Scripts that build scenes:
----

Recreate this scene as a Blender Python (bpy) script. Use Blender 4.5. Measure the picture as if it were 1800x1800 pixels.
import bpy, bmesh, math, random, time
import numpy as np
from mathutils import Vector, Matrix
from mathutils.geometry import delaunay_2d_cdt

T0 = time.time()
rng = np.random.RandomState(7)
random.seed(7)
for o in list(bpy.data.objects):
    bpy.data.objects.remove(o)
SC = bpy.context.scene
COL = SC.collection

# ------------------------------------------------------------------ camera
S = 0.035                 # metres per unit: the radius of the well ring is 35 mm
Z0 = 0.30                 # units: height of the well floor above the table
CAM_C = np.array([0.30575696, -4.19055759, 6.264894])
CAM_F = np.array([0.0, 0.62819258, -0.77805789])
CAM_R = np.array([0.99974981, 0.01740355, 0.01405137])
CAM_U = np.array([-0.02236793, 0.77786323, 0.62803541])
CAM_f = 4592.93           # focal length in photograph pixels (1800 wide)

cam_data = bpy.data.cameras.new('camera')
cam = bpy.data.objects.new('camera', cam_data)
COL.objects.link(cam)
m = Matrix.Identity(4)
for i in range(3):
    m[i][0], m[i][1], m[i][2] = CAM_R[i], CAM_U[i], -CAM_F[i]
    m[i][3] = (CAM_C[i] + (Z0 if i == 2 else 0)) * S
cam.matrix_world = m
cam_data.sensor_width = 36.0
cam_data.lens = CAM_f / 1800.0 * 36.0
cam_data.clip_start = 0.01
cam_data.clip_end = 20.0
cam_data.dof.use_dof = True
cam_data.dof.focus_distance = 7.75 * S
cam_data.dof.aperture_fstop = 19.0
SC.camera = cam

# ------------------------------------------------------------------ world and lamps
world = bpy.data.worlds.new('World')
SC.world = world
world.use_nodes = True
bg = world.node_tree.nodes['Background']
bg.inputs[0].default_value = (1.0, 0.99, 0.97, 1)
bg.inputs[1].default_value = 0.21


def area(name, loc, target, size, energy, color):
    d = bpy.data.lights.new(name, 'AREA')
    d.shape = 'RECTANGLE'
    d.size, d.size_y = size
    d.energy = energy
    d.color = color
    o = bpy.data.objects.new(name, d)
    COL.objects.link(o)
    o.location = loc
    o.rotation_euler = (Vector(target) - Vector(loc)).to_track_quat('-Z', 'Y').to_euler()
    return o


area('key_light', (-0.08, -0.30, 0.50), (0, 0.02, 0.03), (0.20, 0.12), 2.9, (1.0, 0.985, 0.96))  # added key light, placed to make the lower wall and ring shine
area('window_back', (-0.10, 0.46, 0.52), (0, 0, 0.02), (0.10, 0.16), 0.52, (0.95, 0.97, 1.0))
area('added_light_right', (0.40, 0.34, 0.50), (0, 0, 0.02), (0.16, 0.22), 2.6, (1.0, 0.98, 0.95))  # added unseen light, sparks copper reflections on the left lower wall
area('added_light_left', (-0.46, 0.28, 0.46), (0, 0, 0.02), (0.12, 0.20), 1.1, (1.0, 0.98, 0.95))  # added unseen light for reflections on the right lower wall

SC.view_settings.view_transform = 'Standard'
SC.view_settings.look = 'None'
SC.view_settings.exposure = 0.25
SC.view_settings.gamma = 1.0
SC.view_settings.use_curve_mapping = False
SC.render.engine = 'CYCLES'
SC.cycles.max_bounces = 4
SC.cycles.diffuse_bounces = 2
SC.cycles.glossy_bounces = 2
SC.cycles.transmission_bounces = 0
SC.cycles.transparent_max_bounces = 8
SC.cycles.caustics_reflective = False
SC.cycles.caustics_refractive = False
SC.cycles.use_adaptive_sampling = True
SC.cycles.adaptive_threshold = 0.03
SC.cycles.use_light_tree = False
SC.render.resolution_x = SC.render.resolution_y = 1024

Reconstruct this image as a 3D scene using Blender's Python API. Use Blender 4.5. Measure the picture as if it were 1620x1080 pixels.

----

THE PROBLEM: Reproduce each line of the material above precisely.

SOLVED EXERCISE:
Recreate this scene as a Blender Python (bpy) script. Use Blender 4.5. Measure the picture as if it were 1800x1800 pixels.
import bpy, bmesh, math, random, time
import numpy as np
from mathutils import Vector, Matrix
from mathutils.geometry import delaunay_2d_cdt

T0 = time.time()
rng = np.random.RandomState(7)
random.seed(7)
for o in list(bpy.data.objects):
    bpy.data.objects.remove(o)
SC = bpy.context.scene
COL = SC.collection

# ------------------------------------------------------------------ camera
S = 0.035                 # metres per unit: the radius of the well ring is 35 mm
Z0 = 0.30                 # units: height of the well floor above the table
CAM_C = np.array([0.30575696, -4.19055759, 6.264894])
CAM_F = np.array([0.0, 0.62819258, -0.77805789])
CAM_R = np.array([0.99974981, 0.01740355, 0.01405137])
CAM_U = np.array([-0.02236793, 0.77786323, 0.62803541])
CAM_f = 4592.93           # focal length in photograph pixels (1800 wide)

cam_data = bpy.data.cameras.new('camera')
cam = bpy.data.objects.new('camera', cam_data)
COL.objects.link(cam)
m = Matrix.Identity(4)
for i in range(3):
    m[i][0], m[i][1], m[i][2] = CAM_R[i], CAM_U[i], -CAM_F[i]
    m[i][3] = (CAM_C[i] + (Z0 if i == 2 else 0)) * S
cam.matrix_world = m
cam_data.sensor_width = 36.0
cam_data.lens = CAM_f / 1800.0 * 36.0
cam_data.clip_start = 0.01
cam_data.clip_end = 20.0
cam_data.dof.use_dof = True
cam_data.dof.focus_distance = 7.75 * S
cam_data.dof.aperture_fstop = 19.0
SC.camera = cam

# ------------------------------------------------------------------ world and lamps
world = bpy.data.worlds.new('World')
SC.world = world
world.use_nodes = True
bg = world.node_tree.nodes['Background']
bg.inputs[0].default_value = (1.0, 0.99, 0.97, 1)
bg.inputs[1].default_value = 0.21


def area(name, loc, target, size, energy, color):
    d = bpy.data.lights.new(name, 'AREA')
    d.shape = 'RECTANGLE'
    d.size, d.size_y = size
    d.energy = energy
    d.color = color
    o = bpy.data.objects.new(name, d)
    COL.objects.link(o)
    o.location = loc
    o.rotation_euler = (Vector(target) - Vector(loc)).to_track_quat('-Z', 'Y').to_euler()
    return o


area('key_light', (-0.08, -0.30, 0.50), (0, 0.02, 0.03), (0.20, 0.12), 2.9, (1.0, 0.985, 0.96))  # added key light, placed to make the lower wall and ring shine
area('window_back', (-0.10, 0.46, 0.52), (0, 0, 0.02), (0.10, 0.16), 0.52, (0.95, 0.97, 1.0))
area('added_light_right', (0.40, 0.34, 0.50), (0, 0, 0.02), (0.16, 0.22), 2.6, (1.0, 0.98, 0.95))  # added unseen light, sparks copper reflections on the left lower wall
area('added_light_left', (-0.46, 0.28, 0.46), (0, 0, 0.02), (0.12, 0.20), 1.1, (1.0, 0.98, 0.95))  # added unseen light for reflections on the right lower wall

SC.view_settings.view_transform = 'Standard'
SC.view_settings.look = 'None'
SC.view_settings.exposure = 0.25
SC.view_settings.gamma = 1.0
SC.view_settings.use_curve_mapping = False
SC.render.engine = 'CYCLES'
SC.cycles.max_bounces = 4
SC.cycles.diffuse_bounces = 2
SC.cycles.glossy_bounces = 2
SC.cycles.transmission_bounces = 0
SC.cycles.transparent_max_bounces = 8
SC.cycles.caustics_reflective = False
SC.cycles.caustics_refractive = False
SC.cycles.use_adaptive_sampling = True
SC.cycles.adaptive_threshold = 0.03
SC.cycles.use_light_tree = False
SC.render.resolution_x = SC.render.resolution_y = 1024

Reconstruct this image as a 3D scene using Blender's Python API. Use Blender 4.5. Measure the picture as if it were 1620x1080 pixels.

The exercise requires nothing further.